-- EXERCISE INSTRUCTIONS --
Locate the string "from" throughout the material and copy every line in which it occurs.

* Begin *

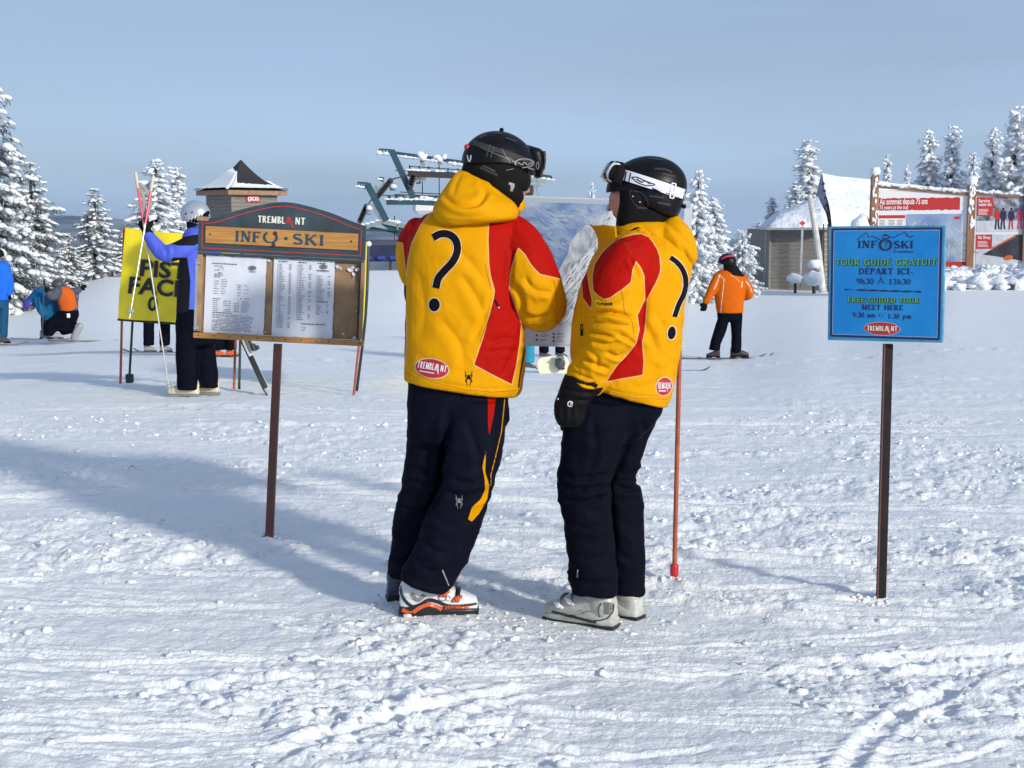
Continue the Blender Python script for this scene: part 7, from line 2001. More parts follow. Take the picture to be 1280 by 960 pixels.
    b = MB(); b.add(*marks([(np.array([(761, 753), (760, 768)]), np.array([12., 9]))], mw, .003, 2, 2)); b.build('smoked_heel_window', smk, wb)
    b = MB(); b.add(*marks([(catmull([(767, 755), (765, 766), (757, 774), (742, 776)], 3), 1.4), (catmull([(752, 754), (748, 762), (750, 772)], 3), 1.3), (catmull([(690, 764), (705, 768), (725, 773), (745, 778)], 3), 3)], mw, .004, 2, 1)); b.build('black_cage', blk, wb)
    b = MB(); b.add(*marks([(catmull([(722, 765), (726, 762), (729, 767), (734, 764), (744, 765)], 3), .8)], mw, .004, 1.5, 1)); b.build('shell_print', M_GREYP, wb)
    # helmet
    c = at(808, 236, D)
    fwd = Vector((-.94, .20, -.18)); up = Vector((-.20, .02, .97))
    Vd, Fd, (f, u, s) = dome(c, fwd, up, L=.152, W=.118, H=.124, cut=.0)
    hm = link('helmet', Vd, Fd, M_HELM, r)
    low = loftpx([(774, 222, 853, 228, D, .11, 2.2), (776, 240, 855, 245, D, .113, 2.2), (786, 254, 852, 260, D, .108, 2.2), (810, 264, 846, 272, D, .09, 2.1)], n=36, cap=.2)
    V2, F2, _ = fuse([low], .006, 2); link('rear_shell', V2, F2, M_HELM, hm)
    ear = loftpx([(772, 232, 806, 232, D, .100, 2.3), (772, 250, 812, 250, D, .103, 2.4), (771, 266, 812, 262, D, .098, 2.3), (770, 280, 800, 272, D, .085, 2.2), (770, 288, 790, 280, D, .07, 2)], n=30, cap=.3)
    nk = loftpx([(778, 262, 842, 262, D, .085), (776, 278, 838, 274, D, .085), (776, 288, 834, 282, D, .085)], n=24)
    V3, F3, _ = fuse([ear, nk], .006, 3); link('ear_pad', V3, F3, M_HELM2, hm)
    allV = np.concatenate([np.array(Vd), V2, V3]); n1, n2 = len(Vd), len(V2); allF = [list(q) for q in Fd] + [[i + n1 for i in q] for q in F2] + [[i + n1 + n2 for i in q] for q in F3]
    mh = on_surface(allV, allF); fh = flipy(mh)
    sp = catmull([(765, 217), (780, 219), (800, 225), (825, 233), (845, 240), (854, 243)], 5)
    b = MB(); b.add(*marks([(sp, 15.5)], mh, .0035, 2, 4)); b.build('strap_edge', M_QM, hm, True)
    b = MB(); b.add(*marks([(sp, 13.2)], mh, .0050, 2, 4)); stp = b.build('goggle_strap', mat('white_strap', (.68, .69, .78), .55), hm, True)
    b = MB(); b.add(*marks([(np.array([(783.5, -215), (781, -229)]), 1.4), (np.array([(789, -216.5), (786, -230.5)]), 1.2), (catmull([(790, -222), (797, -222), (808, -227), (819, -231), (808, -232), (797, -228), (790, -222)], 3), 1.1), (catmull([(796, -224), (803, -228), (806, -226), (813, -230)], 3), 1.3), (np.array([(768, -226), (780, -229)]), 1.0), (np.array([(792, -232), (830, -243)]), .8), (np.array([(832, -241), (852, -249)]), .8)], fh, .0065, 2, 1)); b.build('strap_print', M_QM, stp, True)
    b = MB(); b.add(*marks([(np.array([(839.5, -229), (836.5, -247)]), 1.3), (np.array([(844, -230), (841, -248)]), 1.3), (np.array([(839.5, -229), (844, -230)]), 1.2), (np.array([(836.5, -247), (841, -248)]), 1.2)], fh, .0085, 2, 1)); b.build('strap_clip', M_WPRINT, stp, True)
    b = MB()
    for P_, w_ in ((((818, -211), (832, -212), (840, -216)), 2.6), (((828, -217), (844, -221)), 2.2), (((812, -245), (830, -247)), 2.0), (((822, -253), (838, -256)), 2.6), (((812, -198), (828, -200)), 1.2)): b.add(*marks([(catmull(P_, 3), w_)], fh, .002, 2, 1))
    b.build('vent', mat('vent_gloss', (.03, .03, .033), .25), hm)
    b = MB(); b.add(*marks([(catmull([(788, -238), (802, -241), (810, -252), (808, -259), (796, -258), (788, -246), (788, -238)], 3), 1.0), (np.array([(796, -260), (811, -260.5)]), 1)], fh, .002, 2, 1)); b.build('ear_pad_seam', mat('vent_gloss', (.03, .03, .033), .25), hm)
    for px, py in ((791, 245.5), (799.5, 252.5)): b = MB(); b.ico(mh(px, py, .002), .0042, 6, 8); b.build('rivet', M_ALU, hm, True)
    b = MB(); b.bar(at(849, 256, D - .04), at(846, 268, D - .03), .006); b.build('rear_buckle', M_ALU, hm)
    for px, py, rr_, m in ((855, 258, .009, M_HELM2), (846, 271.5, .009, mat('red_lens', (.45, .01, .04), .25))): b = MB(); b.ico(at(px, py, D - .03), rr_, 8, 10); b.build('rear_knob', m, hm, True)
    # visor and goggles worn up on the brow
    gsh_ = loftpx([(762, 202, 775, 203, D, .065, 2.8), (757, 210, 778, 208, D, .095, 3), (753, 219, 776, 219, D, .098, 3), (757, 226, 772, 228, D, .085, 3)], n=30, cap=.3)
    V4, F4, _ = fuse([gsh_], .005, 2); gg = link('goggles', V4, F4, M_HELM2, hm)
    fm = loftpx([(765, 204, 779, 204, D, .085, 2.8), (763, 214, 781, 214, D, .104, 3), (760, 226, 778, 229, D, .100, 3), (768, 231, 778, 233, D, .09, 3)], n=30, cap=.3)
    link('face_foam', *fm, M_HELM2, gg)
    lens = loftpx([(759, 204, 771, 205, D, .058, 3), (754.5, 211, 771, 211, D, .090, 3), (751, 219.5, 768, 220, D, .093, 3), (754, 225, 764, 226, D, .082, 3)], n=24, cap=.3); link('lens', *lens, mat('purple_brown_lens', (.06, .022, .04), .18, coat=.5), gg)
    mg_ = on_surface(V4, F4)
    b = MB(); b.add(*marks([(catmull([(777, 206), (768, 206), (762, 213), (760, 222), (766, 227), (776, 229)], 4), 1.8), (catmull([(769, 203), (763, 209), (758, 219), (757, 226)], 3), 1.2)], mg_, .006, 1.5, 1)); b.build('frame_rim', M_WPRINT, gg)
    # body: head with face, neck, trunk, limbs
    hc = at(793, 252, D)
    hs, eyes = head_shape(hc, Vector((-.97, .22, -.05)), (0, 0, 1), .92)
    sh = hs + [tubepx([(806, 272, D, .06), (812, 296, D, .065)], n=14), loftpx([(760, 310, 845, 310, D, .14), (745, 350, 840, 350, D, .16), (740, 420, 830, 420, D, .13), (745, 480, 812, 480, D, .11)], n=20),
               tubepx([(795, 312, D - .13, .05), (776, 365, D - .18, .055), (764, 412, D - .19, .05), (735, 468, D - .15, .035), (725, 488, D - .15, .03)], n=12), tubepx([(780, 315, D + .16, .05), (757, 380, D + .2, .05), (742, 440, D + .16, .035)], n=12),
               tubepx([(750, 515, D - .05, .04), (732, 600, D - .09, .04), (742, 715, D - .1, .045)], n=12), tubepx([(786, 515, D + .07, .03), (776, 600, D + .08, .035), (784, 715, D + .08, .045)], n=12)]
    bd_, Vb_, Fb_ = body_mesh(r, sh, vox=.0052, smooth=1)
    for e in eyes: b = MB(); b.ico(e + Vector((.012, 0, 0)), .0105, 8, 10); b.build('eye', mat('dark_eye', (.05, .03, .02), .2), bd_, True)
    # the hanging glove with its wide gauntlet
    wr = at(722, 492, D - .15)
    g1, (Vg, Fg) = glove(r, wr, (-.18, 0, -1), (.25, 1, 0), size=.185, curl=.42)
    cf = loftpx([(706, 468, 757, 480, D - .15, .082), (702, 478, 752, 489, D - .15, .085), (698, 490, 742, 498, D - .15, .075), (693, 504, 736, 510, D - .15, .066), (693, 520, 734, 524, D - .15, .06), (697, 530, 731, 533, D - .15, .045)], n=30, cap=.35)
    go, Vg, Fg = garment(r, 'glove_gauntlet', [cf], M_GLOVE, .005, [([(700, 482), (722, 490), (748, 492)], .006, 2), ([(697, 494), (716, 500), (738, 500)], .005, 2), ([(712, 505), (714, 518), (712, 530)], .004, 1.6), ([(723, 505), (724, 518), (723, 531)], .004, 1.6), ([(703, 506), (704, 518), (704, 528)], .004, 1.6)], generic=.003, seed=9)
    mg = on_surface(Vg, Fg); fg = flipy(mg)
    b = MB(); b.add(*marks([arc(713, -505, 3.2, 3.0, 30, 330, 1.2, 1.2, 14), arc(714.5, -505.5, 1.4, 1.4, 0, 300, 1, 1, 10)], fg, .003, 1.5, 1)); b.build('glove_emblem', M_WPRINT, go)
    b = MB(); b.add(*marks([(np.array([(735, -477), (746, -483)]), 5)], fg, .005, 2, 2)); b.build('wrist_strap', M_HELM2, go)
    for px, py in ((696, 499), (697, 489)): b = MB(); q_ = mg(px + 2, py, .003); b.ico(q_, .0045, 6, 8); b.build('snap', M_ALU, go, True)
woman()

# ------------------------------------------------------------------ skis, poles and the people farther off
M_SKIW = mat('white_ski_top', (.55, .57, .60), .3, coat=.4, color2=(.35, .38, .42), vscale=7)
M_SKID = mat('dark_ski_top', (.05, .055, .06), .3, coat=.4)
M_POLE = mat('pole_silver', (.50, .50, .48), .35, metal=.5)
def ski_mesh(a, b, up, w_=.075, tip=.12, th=.012, n=22):
    """ski from tail a to tip b; turned-up tip"""
    a = Vector(a); b = Vector(b); t = (b - a).normalized(); L = (b - a).length; u = Vector(up); u = (u - t * u.dot(t)).normalized(); s = t.cross(u)
    V = []; F = []
    for i in range(n + 1):
        k = i / n; z = 0
        if k > .84: z = tip * ((k - .84) / .16) ** 1.8
        if k < .05: z = .02 * (1 - k / .05)
        hw = w_ / 2 * (1.0 - .22 * math.sin(math.pi * min(1, k * 1.1)) + .12 * k) * (1 if k < .93 else max(.12, math.sqrt(max(0, 1 - ((k - .93) / .072) ** 2))))
        p = a + t * L * k + u * z
        for (x, y) in ((-1, 0), (1, 0), (.85, 1), (-.85, 1)): V.append(tuple(p + s * x * hw + u * y * th))
    for i in range(n):
        for j in range(4): q = (j + 1) % 4; F.append((i * 4 + j, i * 4 + q, i * 4 + 4 + q, i * 4 + 4 + j))
    F += [(3, 2, 1, 0), (n * 4, n * 4 + 1, n * 4 + 2, n * 4 + 3)]
    return V, F
def binding(par, p, t, up, m=M_SKID, k=1.0):
    t = Vector(t).normalized(); u = Vector(up); u = (u - t * u.dot(t)).normalized(); s = t.cross(u)
    M = Matrix(((t.x, s.x, u.x, p[0]), (t.y, s.y, u.y, p[1]), (t.z, s.z, u.z, p[2]), (0, 0, 0, 1)))
    b = MB(); b.box((-.16 * k, 0, .03), (.10 * k, .055, .05), M, bevel=.01); b.box((.14 * k, 0, .03), (.09 * k, .055, .045), M, bevel=.01); b.box((-.19 * k, 0, .06), (.04, .03, .06), M, bevel=.008); b.box((0, 0, .015), (.3 * k, .04, .014), M)
    return b.build('binding', m, par)
def pole_parts(root, top, bot, basket=.0, grip=None, m=M_POLE, gm=None, r_=.008):
    top = Vector(top); bot = Vector(bot); b = MB(); b.tube([top, bot], [r_, r_ * .7], 8, 1); p = b.build('pole_shaft', m, root)
    d = (top - bot).normalized(); b = MB(); b.tube([top - d * .02, top + d * .07, top + d * .12], [.014, .016, .013], 8, 2); b.build('grip', gm or M_HELM2, p, True)
    c = bot + d * .07; b = MB(); b.tube([c - d * .004, c + d * .006], [.035, .03], 12, 1); b.build('basket', m, p)
    return p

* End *

-- EXERCISE RESULT --
Continue the Blender Python script for this scene: part 7, from line 2001. More parts follow. Take the picture to be 1280 by 960 pixels.
    """ski from tail a to tip b; turned-up tip"""